Perché poi ci sono alcune ferrovie che avrebbero effettivamente bisogno di un potenziamento, e di un raddoppio (per esempio la Roma-Falconara Marittima, o la tratta adriatica).
Ma qui invece di pensare al potenziamento del già esistente pensano a costruire ferrovie nuove
di sana pianta.
E per brevità ho parlato solo di qualche ferrovia, ma il discorso sarebbe da estendere anche a strade, aeroporti, parcheggi sotterranei e non, ecc.
Luca

marco cedolin ha detto...

Caro Luca,
alla luce delle tue correttissime osservazioni ti riassumo la situazione attuale delle trattae TAV, ben sapendo che mi odierai dal momento che il riassunto è un pò lungo :-)

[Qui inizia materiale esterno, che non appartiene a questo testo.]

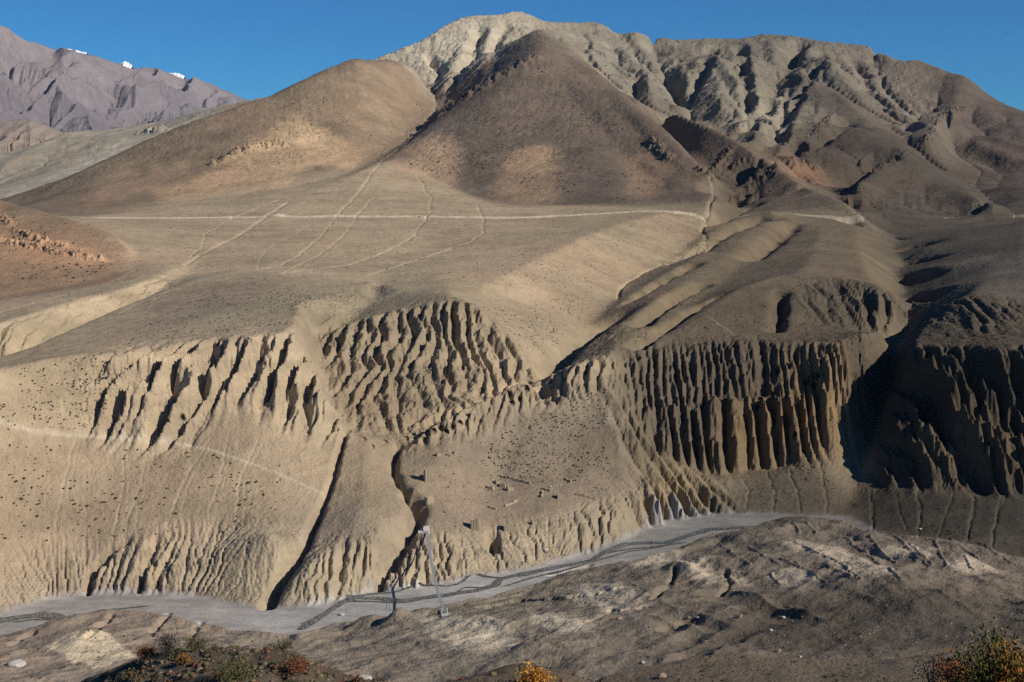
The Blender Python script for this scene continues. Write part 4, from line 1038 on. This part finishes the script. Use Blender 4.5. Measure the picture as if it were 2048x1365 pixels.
at = nt.nodes.new('ShaderNodeAttribute'); at.attribute_name = 'earth'; nt.links.new(at.outputs['Color'], b_.inputs['Base Color'])
b_.inputs['Roughness'].default_value = .8

# ------------------------------------------------------------------ the suspension bridge
ax, ay, az = spot(889, 1229); bx, by, bz = spot(853, 1068)
A = Vector((ax, ay, az + .8)); B = Vector((bx, by, bz + .9))
print('bridge', A, B, (B - A).length)
br = empty('suspension_bridge', tuple(A))
tag(br, 'long narrow grey suspension footbridge crossing the river gorge between white anchor blocks', 'bridge')
D = B - A; side = Vector((D.y, -D.x, 0)).normalized(); NB = 60
def bp_(t, lift=0.0, sag=5.0, off=0.0):
    p = D * t + side * off; p.z += lift - sag * 4 * t * (1 - t); return p
dm = MB()
for k in range(NB + 1):
    t = k / NB
    for off, dzz in ((-.55, 0), (.55, 0), (.55, -.12), (-.55, -.12)): dm.v.append(tuple(bp_(t, dzz, 5, off)))
for k in range(NB):
    i = k * 4
    for q in range(4): dm.f.append((i + q, i + (q + 1) % 4, i + 4 + (q + 1) % 4, i + 4 + q))
dm.build('deck', M_STEEL, br)
for off in (-.62, .62):
    c = MB(); c.tube([bp_(k / NB, 1.5, 4.6, off) for k in range(NB + 1)], .04); c.build('main_cable', M_STEEL, br)
    c = MB()
    c.tube([bp_(k / NB / 2, 0 if k % 2 else 1.5, 5 if k % 2 else 4.6, off) for k in range(2 * NB + 1)], .018, 3)
    c.build('side_lacing', M_STEEL, br)
tw = MB()
for off in (-1.5, 1.5): tw.box(bp_(1, -2.2, 5, off * .8), .6, .8, 4.2, math.atan2(side.y, side.x))
tw.box(bp_(1, 2.0, 5, 0), 3.0, .9, .6, math.atan2(side.y, side.x)); tw.build('gate_tower', M_WHITE, br)
tb = MB(); tb.box(bp_(1, -2.2, 5, 0) + D.normalized() * 3.2, 3.2, 2.6, 2.9, math.atan2(side.y, side.x), .96); tb.box(bp_(1, -2.2, 5, -2.9) + D.normalized() * 1.0, 2.2, 2.4, 2.6, math.atan2(side.y, side.x)); tb.build('anchor_block', M_WHITE, br)
tn = MB()
for off in (-1.5, 1.5): tn.box(bp_(0, -2.5, 5, off * .75), .45, .6, 4.0, math.atan2(side.y, side.x))
tn.build('pylon', M_CONC, br)
tn = MB(); tn.box(bp_(0, -2.2, 5, 0) - D.normalized() * 2.6, 2.8, 2.2, 2.1, math.atan2(side.y, side.x), .95); tn.build('anchor_block', M_CONC, br)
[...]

Partiamo con quelle esistenti o in costruzione il cui costo complessivo arriverà a sfiorare i 90 miliardi di euro.

Tratta Torino - Milano: costruita ed in esercizio da Settimo Torinese a Novara, manca il completamento dei nodi di Torino e Milano.
Tratta Milano - Bologna: in fase di costruzione, l'ottimista Moretti giura che la inaughererà entro la fine dell'anno, ma ho l'impressione che ci credano solo lui ed il sito di Trenitalia.
Tratta Bologna - Firenze: attualmente in fase di costruzione, (di essa fanno parte 70km di gallerie la maggior parte delle quali prive del tunnel parallelo di soccorso e pertanto non utilizzabili per legge ad alta velocità)manca il sottoatraversamento della città di Firenze con relativa stazione sotterranea i cui lavori che devono ancora iniziare sono destinati a durare circa 7 anni.
Tratta Firenze - Roma: in pratica esisteva già dal momento che si tratta della "vecchia" linea costruita per il Pendolino che necessita semplicemente delle opportune modifiche al sistema di elettrificazione, differente per i nuovi TAV.
Tratta Roma - Napoli: già costruita ed in esercizio fra Roma e Gricignano, manca ancora il completamento del nodo di Napoli.

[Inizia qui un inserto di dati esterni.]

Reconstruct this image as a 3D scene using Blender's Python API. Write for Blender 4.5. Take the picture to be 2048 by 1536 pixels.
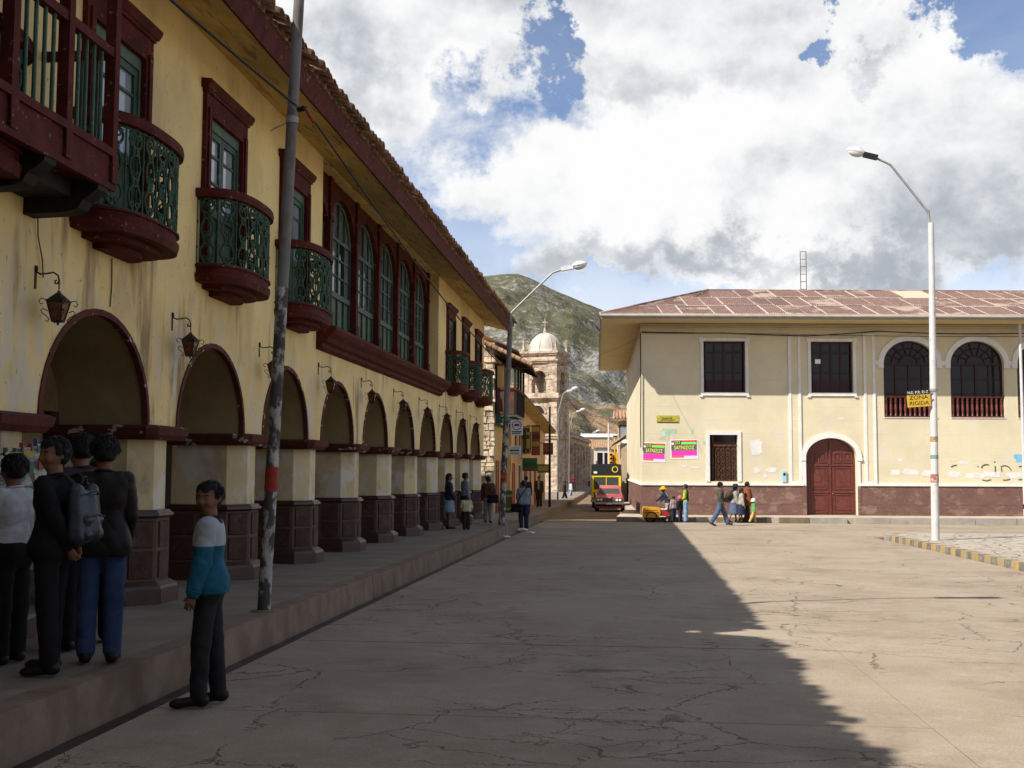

E veniamo alle tratte in previsione, con la debita premessa che i costi previsti andrebbero generalmente moltiplicati 3 o 4 volte per sperare di avvicinarsi a quello che sarà il costo reale.

Tratta Torino - Lione: il vecchio progetto definitivo dovrebbe risultare accantonato per fare spazio ad un nuovo progetto preliminare attualmente alla fase di studio nell'ambito dell'Osservatorio Virano, costo previsto circa 15 miliardi di euro (in parte di competenza francese)con tutta probabilità alla fine i miliardi necessari sarebbero circa 60.
Tratta Milano - Verona: il progetto preliminare è stato approvato nel 2003, non mi risulta ci sia ancora il definitivo.
Tratta Verona - Padova: il progetto preliminare è stato approvato con riserva nel 2006, non esiste il definitivo.
Tratta Padova - Mestre di 24 km inaugurata nel 2007 pur restando un mistero l'utilità di una tratta TAV di soli 24 km.
Tratta Venezia - Trieste: il progetto preliminare è stato bocciato per incompatibilità ambientalale riguardante le gallerie nel Carso.
Tratta Verona - Brennero (200km più doppio tunnel BBT di 55 km)la costruzione è già simbolicamente iniziata con lo scavo del cunicolo esplorativo di Aica ed è stata formalmente inaugurata dal Presidente Napolitano, costo previsto della tratta di competenza italiana circa 25 miliardi di euro.
Terzo Valico Tortona - Genova: il progetto definitivo è stato approvato nel 2003 dopo che erano stati bocciati i 3 precedenti, costo previsto di 5 miliardi di euro che lieviteranno ben oltre i 15 miliardi.
Tratta Napoli - Bari: al momento esiste solo uno studio di fattibilità ma sono già stati stanziati i fondi per elaborare il progetto preliminare. L'ipotesi riguarda una nuova linea TAV della lunghezza di 146,6 km lungo la quale dovrebbero sorgere ben 15 stazioni (presenza del tutto incompatibile con un servizio ad alta velocità)il costo previsto è di 5,3 miliardi di euro che anche in questo caso saranno destinati a salire oltre i 15.